Large accelerated filer | ☒ | Accelerated filer | ☐ | |||
Non-accelerated filer | ☐ (Do not check if a smaller reporting company) | Smaller reporting company | ☐ | |||
Emerging growth company | ☐ |
If an emerging growth company, indicate by check mark if the registrant has elected not to use the extended transition period for complying with any new or revised financial accounting standards provided pursuant to Section 7(a)(2)(B) of the Securities Act. ☐
EXPLANATORY NOTE
DEREGISTRATION OF SECURITIES
This Post-Effective Amendment relates to the following Registration Statements on Form S-8 (the Registration Statements) filed by Radian Group Inc., a Delaware corporation (the Registrant), with the Securities and Exchange Commission:
| Registration Statement No. 333-113328, filed on March 5, 2004, which registered the offering of 300,000 shares of the Registrants common stock, par value $0.001 per share (the Common Stock), and an indeterminate number of interests pursuant to the Radian Group Inc. Savings Incentive Plan (the Plan); and |
| Registration Statement No. 333-154275, filed on October 15, 2008, which registered the offering of an additional 4,000,000 shares of the Registrants Common Stock and an indeterminate number of interests pursuant to the Plan. |
Effective January 1, 2018, the Registrants common stock fund (the Common Stock Fund) was eliminated as an investment alternative under the Plan. Plan participants who have existing funds invested in the Common Stock Fund may keep their funds invested in such fund, but, effective January 1, 2018, no further contributions will be permitted to the Common Stock Fund. Accordingly, the Registrant hereby terminates the effectiveness of the Registration Statements and, pursuant to the undertakings contained in the Registration Statements to remove from registration by means of a post-effective amendment any of the securities that had been registered for issuance but remain unsold at the termination of the offering, the Registrant hereby removes from registration 1,894,316 shares of Common Stock and all interests that were registered for issuance pursuant to the Registration Statements and that remain unsold as of the date hereof. The Registration Statements are hereby amended, as appropriate, to reflect the deregistration of such Common Stock and interests.
SIGNATURES
The Registrant. Pursuant to the requirements of the Securities Act of 1933, as amended, the Registrant certifies that it has reasonable grounds to believe that it meets all the requirements for filing on Form S-8 and has duly caused this Post-Effective Amendment No. 1 to the Registration Statements on Form S-8 to be signed on its behalf by the undersigned, thereunto duly authorized, in the City of Philadelphia, Commonwealth of Pennsylvania on April 12, 2018.
RADIAN GROUP INC. | ||
By: | /s/ Edward J. Hoffman | |
Name: | Edward J. Hoffman | |
Title: | Senior Executive Vice President |
No other person is required to sign this Post-Effective Amendment in reliance upon Rule 478 under the Securities Act of 1933, as amended.

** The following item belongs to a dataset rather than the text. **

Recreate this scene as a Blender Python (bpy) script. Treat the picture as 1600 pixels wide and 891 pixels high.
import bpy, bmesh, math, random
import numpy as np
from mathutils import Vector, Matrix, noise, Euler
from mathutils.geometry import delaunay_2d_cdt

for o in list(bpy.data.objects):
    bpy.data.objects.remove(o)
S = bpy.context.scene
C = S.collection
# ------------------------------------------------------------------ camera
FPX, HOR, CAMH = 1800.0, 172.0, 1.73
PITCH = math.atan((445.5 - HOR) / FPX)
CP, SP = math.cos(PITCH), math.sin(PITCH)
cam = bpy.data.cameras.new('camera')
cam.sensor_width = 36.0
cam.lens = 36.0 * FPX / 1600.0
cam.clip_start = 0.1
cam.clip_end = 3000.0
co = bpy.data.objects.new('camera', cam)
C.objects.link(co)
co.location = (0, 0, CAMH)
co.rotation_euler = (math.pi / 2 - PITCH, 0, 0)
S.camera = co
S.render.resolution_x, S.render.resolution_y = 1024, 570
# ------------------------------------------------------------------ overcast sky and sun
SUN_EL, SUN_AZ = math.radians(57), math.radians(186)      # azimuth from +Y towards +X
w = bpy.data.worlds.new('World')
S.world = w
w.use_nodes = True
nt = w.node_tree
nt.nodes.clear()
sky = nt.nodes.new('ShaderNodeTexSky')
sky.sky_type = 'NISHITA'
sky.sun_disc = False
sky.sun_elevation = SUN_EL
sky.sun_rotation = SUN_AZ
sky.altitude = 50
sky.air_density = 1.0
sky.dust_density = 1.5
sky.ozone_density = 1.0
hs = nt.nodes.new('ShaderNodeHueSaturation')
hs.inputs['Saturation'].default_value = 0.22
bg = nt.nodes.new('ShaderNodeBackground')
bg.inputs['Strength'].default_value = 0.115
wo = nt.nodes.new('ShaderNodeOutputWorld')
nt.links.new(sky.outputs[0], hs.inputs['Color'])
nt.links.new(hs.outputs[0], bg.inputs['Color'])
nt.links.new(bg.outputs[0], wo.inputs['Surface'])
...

The Plan. Pursuant to the requirements of the Securities Act of 1933, as amended, the trustees (or other persons who administer the employee benefit plan) have duly caused this Post-Effective Amendment No. 1 to the Registration Statements on Form S-8 to be signed on its behalf by the undersigned, thereunto duly authorized, in the City of Philadelphia, Commonwealth of Pennsylvania, on April 12, 2018.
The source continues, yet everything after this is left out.